The Friendly Alternative: Ingress + External Authentication
When platform maturity is still evolving, a simpler and perfectly valid approach exists.
This approach uses:
A Kubernetes ingress controller as the front door
TLS termination at ingress
External authentication (OIDC / JWT validation)
Path-based routing to services
Centralized logging and metrics
This still delivers:
A controlled entry point
Security outside application code
Environment consistency
Clear ownership boundaries
This is not avoiding a gateway.
It is implementing gateway behavior in a lighter form.
And importantly: this remains a platform responsibility, not an application one.
Learn → Teach → Master (Applied to Production)
Learn
You recognize that running workloads ≠ production readiness.
Teach
You articulate requirements without prescribing tools.
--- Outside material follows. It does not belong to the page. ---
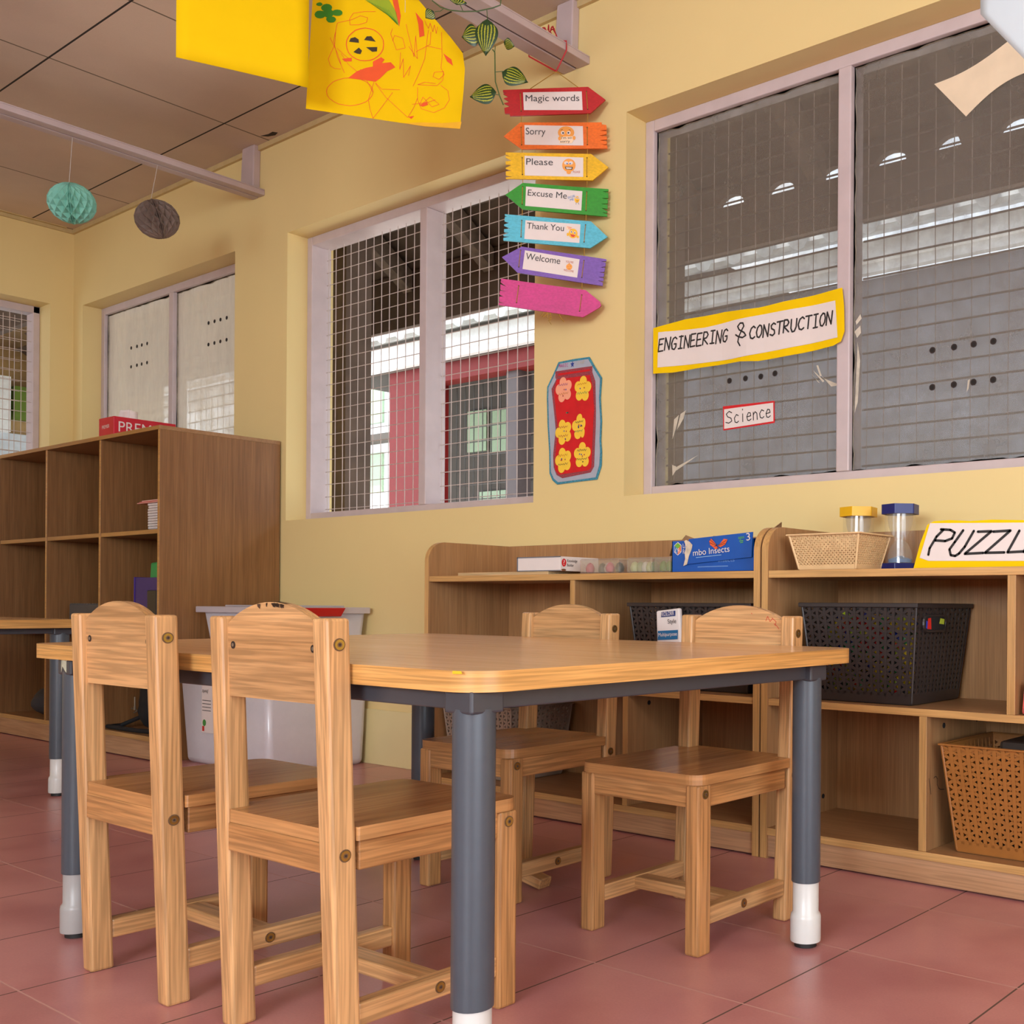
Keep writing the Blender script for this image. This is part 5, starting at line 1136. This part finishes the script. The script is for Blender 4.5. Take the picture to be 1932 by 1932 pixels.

You define ownership boundaries clearly.
Master
You reach mastery when:
Platform teams own the edge
App teams focus on business value
Environments behave consistently
Production incidents are calm, boring, and contained
Mastery doesn’t show up in YAML.
It shows up in operations.
Why Strong Teams Get This Right
Strong teams:
Treat production as a shared contract
Make ownership explicit
Separate intent from implementation
Invest in platform capabilities early
Weaker teams:
Blur responsibility lines
Avoid hard conversations
Push platform risk onto app teams
Discover gaps only during outages
The difference isn’t talent.
It’s clarity.
The Pivot Question Every Team Should Ask
Before calling something “production,” ask:
“If this system misbehaves tonight, who owns stopping it, securing it, and explaining it?”
If the answer isn’t obvious, the work isn’t done — and that’s okay.
That realization is progress.
Final Thought
Production systems fail less because of bad code and more because of unclear ownership.
You don’t need perfect tooling.
You need clear contracts.
When teams agree on who owns what — and why — the technology almost always follows.
That’s how you move from learning, to teaching, to mastering.